Why is a financial security called a « security » ?

Last week, the Stockholm Conference Center hosted the 7th Pan European Conference on International Relations, to this time the largest International Relations Conference ever organized in Europe. The general topic was : « Politics in Hard Times: International Relations Responses to the Financial Crisis »

There, I had the opportunity to listen to Pierre-Charles Pradier (Univ. Paris I – SAMM) and Katia Béguin’s (Univ. Paris I – IDHE) presentation about the « Rentes sur l’Hôtel de Ville de Paris ». These were not « bonds » in the modern sense of the word, but transferable « perpetuities ». Due to a mild interpretation of Church laws prohibiting usury, perpetuities allowed the asset bearers to receive annual coupons without the right of calling for repayment. I was very much interested in the model that Pradier and Béguin provided for understanding seventeenth century French history through the relationships between social groups of holders of such perpetuities competing for payments by the state.

Then I heard Marieke de Goede (Univ. Amsterdam) on the involvement of financial institutions in the fight against terrorism. She emphasized the way in which financial data are used in order to track possible terrorists. State agencies require financial institutions to send them any data pointing to suspicious financial behaviour, in the name of what she calls « speculative security ».

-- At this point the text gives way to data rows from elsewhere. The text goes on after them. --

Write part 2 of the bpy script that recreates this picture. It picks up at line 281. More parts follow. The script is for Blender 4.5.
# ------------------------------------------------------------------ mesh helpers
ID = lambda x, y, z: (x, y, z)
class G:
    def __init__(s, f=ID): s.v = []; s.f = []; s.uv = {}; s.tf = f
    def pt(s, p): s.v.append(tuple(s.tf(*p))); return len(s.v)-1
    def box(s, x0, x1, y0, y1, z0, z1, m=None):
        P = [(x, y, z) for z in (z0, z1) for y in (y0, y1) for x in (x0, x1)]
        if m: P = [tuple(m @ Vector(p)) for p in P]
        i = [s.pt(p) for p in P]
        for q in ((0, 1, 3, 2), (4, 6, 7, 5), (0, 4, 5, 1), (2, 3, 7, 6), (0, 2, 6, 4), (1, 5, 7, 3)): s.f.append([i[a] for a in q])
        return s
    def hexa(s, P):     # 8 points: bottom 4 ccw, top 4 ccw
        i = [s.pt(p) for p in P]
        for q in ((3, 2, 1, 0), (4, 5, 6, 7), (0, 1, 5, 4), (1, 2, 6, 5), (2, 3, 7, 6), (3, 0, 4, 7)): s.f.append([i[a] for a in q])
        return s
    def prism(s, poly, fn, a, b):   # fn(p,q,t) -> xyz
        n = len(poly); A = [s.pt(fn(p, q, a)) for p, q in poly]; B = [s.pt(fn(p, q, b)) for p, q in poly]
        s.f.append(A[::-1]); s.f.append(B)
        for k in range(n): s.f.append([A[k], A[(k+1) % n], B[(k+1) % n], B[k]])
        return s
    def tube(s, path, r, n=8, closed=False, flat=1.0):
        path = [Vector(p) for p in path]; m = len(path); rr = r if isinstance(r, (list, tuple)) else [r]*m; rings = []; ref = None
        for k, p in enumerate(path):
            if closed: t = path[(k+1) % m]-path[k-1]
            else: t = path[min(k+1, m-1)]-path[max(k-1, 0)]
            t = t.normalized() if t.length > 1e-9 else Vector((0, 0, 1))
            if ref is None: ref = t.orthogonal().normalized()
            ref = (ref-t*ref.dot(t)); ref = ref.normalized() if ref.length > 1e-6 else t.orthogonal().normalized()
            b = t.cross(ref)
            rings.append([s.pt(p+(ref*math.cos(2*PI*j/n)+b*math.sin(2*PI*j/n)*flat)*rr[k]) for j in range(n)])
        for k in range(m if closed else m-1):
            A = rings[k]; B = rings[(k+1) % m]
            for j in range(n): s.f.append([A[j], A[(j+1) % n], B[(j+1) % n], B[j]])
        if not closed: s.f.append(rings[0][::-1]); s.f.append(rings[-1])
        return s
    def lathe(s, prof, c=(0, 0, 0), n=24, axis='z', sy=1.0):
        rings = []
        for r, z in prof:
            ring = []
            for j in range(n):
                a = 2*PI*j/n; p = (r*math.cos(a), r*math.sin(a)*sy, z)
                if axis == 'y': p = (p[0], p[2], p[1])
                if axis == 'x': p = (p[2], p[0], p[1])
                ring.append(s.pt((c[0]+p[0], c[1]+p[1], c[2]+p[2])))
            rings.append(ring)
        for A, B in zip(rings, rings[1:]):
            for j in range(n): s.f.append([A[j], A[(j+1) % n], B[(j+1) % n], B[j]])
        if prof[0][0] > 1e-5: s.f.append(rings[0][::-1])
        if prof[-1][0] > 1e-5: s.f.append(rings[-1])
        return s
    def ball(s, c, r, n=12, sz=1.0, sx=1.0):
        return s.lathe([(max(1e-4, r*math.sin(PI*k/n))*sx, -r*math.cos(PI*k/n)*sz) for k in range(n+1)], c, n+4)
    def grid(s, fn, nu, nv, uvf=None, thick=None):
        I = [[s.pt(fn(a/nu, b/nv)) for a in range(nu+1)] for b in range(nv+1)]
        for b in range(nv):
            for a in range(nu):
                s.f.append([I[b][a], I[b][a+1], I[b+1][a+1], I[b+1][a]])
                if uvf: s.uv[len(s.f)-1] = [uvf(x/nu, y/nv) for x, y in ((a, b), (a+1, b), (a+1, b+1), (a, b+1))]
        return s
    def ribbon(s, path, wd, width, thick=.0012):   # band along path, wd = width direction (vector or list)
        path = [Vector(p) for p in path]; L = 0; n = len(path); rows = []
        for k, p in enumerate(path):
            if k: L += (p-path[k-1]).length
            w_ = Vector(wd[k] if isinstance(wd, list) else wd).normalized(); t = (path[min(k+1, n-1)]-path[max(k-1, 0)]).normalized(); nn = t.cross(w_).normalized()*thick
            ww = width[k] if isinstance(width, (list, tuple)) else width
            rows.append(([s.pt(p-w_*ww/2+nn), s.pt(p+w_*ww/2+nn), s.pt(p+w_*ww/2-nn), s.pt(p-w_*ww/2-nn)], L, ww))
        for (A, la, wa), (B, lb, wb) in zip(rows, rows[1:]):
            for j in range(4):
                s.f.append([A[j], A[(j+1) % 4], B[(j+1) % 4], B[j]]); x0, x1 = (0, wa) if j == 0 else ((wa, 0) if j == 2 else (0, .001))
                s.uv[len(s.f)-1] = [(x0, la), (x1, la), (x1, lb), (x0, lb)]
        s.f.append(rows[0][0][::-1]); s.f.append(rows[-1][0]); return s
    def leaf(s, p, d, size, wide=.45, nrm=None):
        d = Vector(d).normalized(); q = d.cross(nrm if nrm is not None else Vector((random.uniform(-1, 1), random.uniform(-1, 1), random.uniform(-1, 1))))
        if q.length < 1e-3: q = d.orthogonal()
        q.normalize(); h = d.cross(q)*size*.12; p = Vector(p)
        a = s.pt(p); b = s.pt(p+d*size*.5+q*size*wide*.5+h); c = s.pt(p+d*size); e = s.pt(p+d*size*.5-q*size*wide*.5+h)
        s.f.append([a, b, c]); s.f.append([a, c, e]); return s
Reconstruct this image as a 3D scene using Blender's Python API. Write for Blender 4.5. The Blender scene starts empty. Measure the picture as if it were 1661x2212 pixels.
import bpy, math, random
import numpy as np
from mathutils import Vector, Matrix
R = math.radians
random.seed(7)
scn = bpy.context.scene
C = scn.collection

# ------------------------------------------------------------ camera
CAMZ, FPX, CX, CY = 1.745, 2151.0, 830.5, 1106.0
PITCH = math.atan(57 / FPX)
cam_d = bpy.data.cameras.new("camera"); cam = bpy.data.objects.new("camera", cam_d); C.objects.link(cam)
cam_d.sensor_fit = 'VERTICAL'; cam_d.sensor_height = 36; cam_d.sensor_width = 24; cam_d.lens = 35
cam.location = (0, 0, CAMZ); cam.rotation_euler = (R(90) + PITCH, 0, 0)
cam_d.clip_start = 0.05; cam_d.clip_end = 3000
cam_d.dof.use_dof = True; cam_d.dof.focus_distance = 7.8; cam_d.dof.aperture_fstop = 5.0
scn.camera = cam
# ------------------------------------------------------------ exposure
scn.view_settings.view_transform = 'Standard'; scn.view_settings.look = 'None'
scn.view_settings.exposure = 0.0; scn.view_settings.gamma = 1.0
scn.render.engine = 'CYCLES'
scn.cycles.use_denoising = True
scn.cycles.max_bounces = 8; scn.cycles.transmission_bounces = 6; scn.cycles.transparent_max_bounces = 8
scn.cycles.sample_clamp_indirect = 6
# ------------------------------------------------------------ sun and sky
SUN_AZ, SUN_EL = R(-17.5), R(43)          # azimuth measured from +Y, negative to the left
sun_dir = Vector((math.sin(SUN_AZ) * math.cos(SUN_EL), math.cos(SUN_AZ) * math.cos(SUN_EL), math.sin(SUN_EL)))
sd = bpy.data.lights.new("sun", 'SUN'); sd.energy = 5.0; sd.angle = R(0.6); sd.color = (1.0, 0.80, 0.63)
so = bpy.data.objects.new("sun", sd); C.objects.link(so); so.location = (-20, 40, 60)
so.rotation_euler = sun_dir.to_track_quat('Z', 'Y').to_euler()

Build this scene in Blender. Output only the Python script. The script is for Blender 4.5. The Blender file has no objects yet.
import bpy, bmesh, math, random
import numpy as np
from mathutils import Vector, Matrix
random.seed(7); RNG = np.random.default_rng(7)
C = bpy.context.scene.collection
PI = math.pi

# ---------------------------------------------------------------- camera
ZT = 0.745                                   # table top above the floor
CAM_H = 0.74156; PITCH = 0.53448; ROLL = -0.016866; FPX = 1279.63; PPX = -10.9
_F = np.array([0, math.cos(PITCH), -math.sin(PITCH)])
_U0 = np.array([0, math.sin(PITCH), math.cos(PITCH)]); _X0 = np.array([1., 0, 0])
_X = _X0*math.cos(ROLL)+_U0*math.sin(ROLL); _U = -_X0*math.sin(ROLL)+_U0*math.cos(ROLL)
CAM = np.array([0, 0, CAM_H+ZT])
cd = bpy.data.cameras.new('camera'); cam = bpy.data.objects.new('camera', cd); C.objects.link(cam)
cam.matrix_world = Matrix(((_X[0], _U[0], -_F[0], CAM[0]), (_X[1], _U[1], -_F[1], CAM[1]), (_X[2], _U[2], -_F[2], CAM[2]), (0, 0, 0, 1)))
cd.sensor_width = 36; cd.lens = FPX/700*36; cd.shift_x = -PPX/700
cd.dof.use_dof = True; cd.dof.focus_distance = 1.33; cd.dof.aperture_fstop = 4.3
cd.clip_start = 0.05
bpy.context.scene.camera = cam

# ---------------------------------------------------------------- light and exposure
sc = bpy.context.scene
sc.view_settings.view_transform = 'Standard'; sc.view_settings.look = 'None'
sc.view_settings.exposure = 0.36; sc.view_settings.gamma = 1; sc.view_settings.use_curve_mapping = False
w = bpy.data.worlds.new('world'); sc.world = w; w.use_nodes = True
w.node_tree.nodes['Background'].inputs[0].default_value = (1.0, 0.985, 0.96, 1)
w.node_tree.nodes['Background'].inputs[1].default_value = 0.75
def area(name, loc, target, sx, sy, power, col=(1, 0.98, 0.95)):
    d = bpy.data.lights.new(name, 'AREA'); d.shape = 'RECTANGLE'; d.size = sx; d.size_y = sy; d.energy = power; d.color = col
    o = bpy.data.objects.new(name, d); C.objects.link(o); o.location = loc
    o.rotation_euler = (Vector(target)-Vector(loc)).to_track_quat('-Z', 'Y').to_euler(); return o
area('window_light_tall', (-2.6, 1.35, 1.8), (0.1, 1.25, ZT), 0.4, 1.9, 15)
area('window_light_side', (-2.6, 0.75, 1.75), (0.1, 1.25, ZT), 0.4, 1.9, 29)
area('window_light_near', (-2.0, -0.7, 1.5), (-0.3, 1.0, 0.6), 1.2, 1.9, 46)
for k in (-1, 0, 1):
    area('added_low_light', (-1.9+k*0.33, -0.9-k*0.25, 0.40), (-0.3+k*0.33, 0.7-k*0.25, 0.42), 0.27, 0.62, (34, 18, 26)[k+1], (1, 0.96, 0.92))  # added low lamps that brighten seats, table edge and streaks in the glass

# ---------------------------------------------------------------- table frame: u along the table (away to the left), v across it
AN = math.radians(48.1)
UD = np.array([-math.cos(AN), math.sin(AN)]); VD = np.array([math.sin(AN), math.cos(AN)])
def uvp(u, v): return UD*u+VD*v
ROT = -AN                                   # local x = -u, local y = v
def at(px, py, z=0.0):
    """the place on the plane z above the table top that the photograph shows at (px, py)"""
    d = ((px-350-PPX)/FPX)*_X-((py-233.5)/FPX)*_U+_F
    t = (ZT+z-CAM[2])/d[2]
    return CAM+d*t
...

My discovery of the « perpetuity » asset class and the collision of meanings in the word « security » (financial asset or safety) raised a question that I hope someone can answer. Why are bonds, stocks, derivative contracts and so on, called « securities » in English, while, for example, the French put them under the category of « titres financiers »? I will be very glad to hear anyone who has an idea about the origin of the word « security ».